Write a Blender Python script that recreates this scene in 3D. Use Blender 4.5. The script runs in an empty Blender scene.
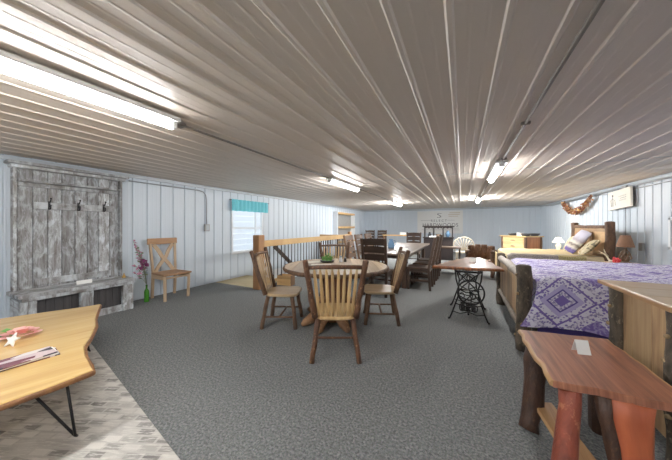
import bpy, bmesh, math, random
from mathutils import Vector, Matrix
R = random.Random(7)
PI = math.pi
sc = bpy.context.scene
COL = sc.collection

# ------------------------------------------------------------------ materials
class NT:
    def __init__(s, name):
        s.m = bpy.data.materials.new(name); s.m.use_nodes = True
        s.t = s.m.node_tree; s.b = s.t.nodes['Principled BSDF']
    def n(s, typ, **kw):
        nd = s.t.nodes.new(typ)
        for k, v in kw.items(): setattr(nd, k, v)
        return nd
    def link(s, a, b): s.t.links.new(a, b)
    def setin(s, sock, v):
        if hasattr(v, 'is_linked') or hasattr(v, 'links'): s.link(v, sock)
        else: sock.default_value = v
    def math(s, op, a, b=0.0, c=None):
        nd = s.n('ShaderNodeMath', operation=op)
        s.setin(nd.inputs[0], a); s.setin(nd.inputs[1], b)
        if c is not None: s.setin(nd.inputs[2], c)
        return nd.outputs[0]
    def mix(s, fac, a, b, mode='MIX'):
        nd = s.n('ShaderNodeMix', data_type='RGBA', blend_type=mode)
        s.setin(nd.inputs[0], fac)
        for i, v in ((6, a), (7, b)):
            if isinstance(v, tuple): v = (*v[:3], 1)
            s.setin(nd.inputs[i], v)
        return nd.outputs[2]
    def ramp(s, fac, stops, interp='LINEAR'):
        nd = s.n('ShaderNodeValToRGB'); cr = nd.color_ramp; cr.interpolation = interp
        while len(cr.elements) < len(stops): cr.elements.new(0.5)
        for e, (p, c) in zip(cr.elements, stops):
            e.position = p; e.color = (*c[:3], 1) if isinstance(c, tuple) else (c, c, c, 1)
        s.setin(nd.inputs[0], fac); return nd.outputs[0]
    def uv(s, name='grain'): return s.n('ShaderNodeUVMap', uv_map=name).outputs[0]
    def obj(s): return s.n('ShaderNodeTexCoord').outputs['Object']
    def map(s, vec, scale=(1, 1, 1), loc=(0, 0, 0), rot=(0, 0, 0)):
        nd = s.n('ShaderNodeMapping'); s.link(vec, nd.inputs[0])
        nd.inputs['Scale'].default_value = scale; nd.inputs['Location'].default_value = loc; nd.inputs['Rotation'].default_value = rot
        return nd.outputs[0]
    def noise(s, vec, scale=5, detail=3, rough=.55, dist=0):
        nd = s.n('ShaderNodeTexNoise'); s.link(vec, nd.inputs['Vector'])
        nd.inputs['Scale'].default_value = scale; nd.inputs['Detail'].default_value = detail
        nd.inputs['Roughness'].default_value = rough; nd.inputs['Distortion'].default_value = dist
        return nd.outputs[0]
    def voro(s, vec, scale=5, feature='F1', out='Distance'):
        nd = s.n('ShaderNodeTexVoronoi', feature=feature); s.link(vec, nd.inputs['Vector'])
        nd.inputs['Scale'].default_value = scale; return nd.outputs[out]
    def attr(s, name): return s.n('ShaderNodeAttribute', attribute_name=name).outputs['Fac']
    def sep(s, v):
        nd = s.n('ShaderNodeSeparateXYZ'); s.link(v, nd.inputs[0]); return nd.outputs
    def bump(s, h, strength=.3, dist=.01):
        nd = s.n('ShaderNodeBump'); nd.inputs['Strength'].default_value = strength; nd.inputs['Distance'].default_value = dist
        s.link(h, nd.inputs['Height']); s.link(nd.outputs[0], s.b.inputs['Normal'])
    def done(s, color=None, rough=.5, metal=0, spec=None, coat=0, emit=None, estr=0):
        if color is not None:
            if isinstance(color, tuple): color = (*color[:3], 1)
            s.setin(s.b.inputs['Base Color'], color)
        s.setin(s.b.inputs['Roughness'], rough); s.b.inputs['Metallic'].default_value = metal
        if spec is not None: s.b.inputs['Specular IOR Level'].default_value = spec
        if coat: s.b.inputs['Coat Weight'].default_value = coat; s.b.inputs['Coat Roughness'].default_value = .15
        if emit: s.b.inputs['Emission Color'].default_value = (*emit, 1); s.b.inputs['Emission Strength'].default_value = estr
        return s.m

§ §

Brief
Restate the data above word for word. Do not include the images.

Reply
Write a Blender Python script that recreates this scene in 3D. Use Blender 4.5. The script runs in an empty Blender scene.
import bpy, bmesh, math, random
from mathutils import Vector, Matrix
R = random.Random(7)
PI = math.pi
sc = bpy.context.scene
COL = sc.collection

# ------------------------------------------------------------------ materials
class NT:
    def __init__(s, name):
        s.m = bpy.data.materials.new(name); s.m.use_nodes = True
        s.t = s.m.node_tree; s.b = s.t.nodes['Principled BSDF']
    def n(s, typ, **kw):
        nd = s.t.nodes.new(typ)
        for k, v in kw.items(): setattr(nd, k, v)
        return nd
    def link(s, a, b): s.t.links.new(a, b)
    def setin(s, sock, v):
        if hasattr(v, 'is_linked') or hasattr(v, 'links'): s.link(v, sock)
        else: sock.default_value = v
    def math(s, op, a, b=0.0, c=None):
        nd = s.n('ShaderNodeMath', operation=op)
        s.setin(nd.inputs[0], a); s.setin(nd.inputs[1], b)
        if c is not None: s.setin(nd.inputs[2], c)
        return nd.outputs[0]
    def mix(s, fac, a, b, mode='MIX'):
        nd = s.n('ShaderNodeMix', data_type='RGBA', blend_type=mode)
        s.setin(nd.inputs[0], fac)
        for i, v in ((6, a), (7, b)):
            if isinstance(v, tuple): v = (*v[:3], 1)
            s.setin(nd.inputs[i], v)
        return nd.outputs[2]
    def ramp(s, fac, stops, interp='LINEAR'):
        nd = s.n('ShaderNodeValToRGB'); cr = nd.color_ramp; cr.interpolation = interp
        while len(cr.elements) < len(stops): cr.elements.new(0.5)
        for e, (p, c) in zip(cr.elements, stops):
            e.position = p; e.color = (*c[:3], 1) if isinstance(c, tuple) else (c, c, c, 1)
        s.setin(nd.inputs[0], fac); return nd.outputs[0]
    def uv(s, name='grain'): return s.n('ShaderNodeUVMap', uv_map=name).outputs[0]
    def obj(s): return s.n('ShaderNodeTexCoord').outputs['Object']
    def map(s, vec, scale=(1, 1, 1), loc=(0, 0, 0), rot=(0, 0, 0)):
        nd = s.n('ShaderNodeMapping'); s.link(vec, nd.inputs[0])
        nd.inputs['Scale'].default_value = scale; nd.inputs['Location'].default_value = loc; nd.inputs['Rotation'].default_value = rot
        return nd.outputs[0]
    def noise(s, vec, scale=5, detail=3, rough=.55, dist=0):
        nd = s.n('ShaderNodeTexNoise'); s.link(vec, nd.inputs['Vector'])
        nd.inputs['Scale'].default_value = scale; nd.inputs['Detail'].default_value = detail
        nd.inputs['Roughness'].default_value = rough; nd.inputs['Distortion'].default_value = dist
        return nd.outputs[0]
    def voro(s, vec, scale=5, feature='F1', out='Distance'):
        nd = s.n('ShaderNodeTexVoronoi', feature=feature); s.link(vec, nd.inputs['Vector'])
        nd.inputs['Scale'].default_value = scale; return nd.outputs[out]
    def attr(s, name): return s.n('ShaderNodeAttribute', attribute_name=name).outputs['Fac']
    def sep(s, v):
        nd = s.n('ShaderNodeSeparateXYZ'); s.link(v, nd.inputs[0]); return nd.outputs
    def bump(s, h, strength=.3, dist=.01):
        nd = s.n('ShaderNodeBump'); nd.inputs['Strength'].default_value = strength; nd.inputs['Distance'].default_value = dist
        s.link(h, nd.inputs['Height']); s.link(nd.outputs[0], s.b.inputs['Normal'])
    def done(s, color=None, rough=.5, metal=0, spec=None, coat=0, emit=None, estr=0):
        if color is not None:
            if isinstance(color, tuple): color = (*color[:3], 1)
            s.setin(s.b.inputs['Base Color'], color)
        s.setin(s.b.inputs['Roughness'], rough); s.b.inputs['Metallic'].default_value = metal
        if spec is not None: s.b.inputs['Specular IOR Level'].default_value = spec
        if coat: s.b.inputs['Coat Weight'].default_value = coat; s.b.inputs['Coat Roughness'].default_value = .15
        if emit: s.b.inputs['Emission Color'].default_value = (*emit, 1); s.b.inputs['Emission Strength'].default_value = estr
        return s.m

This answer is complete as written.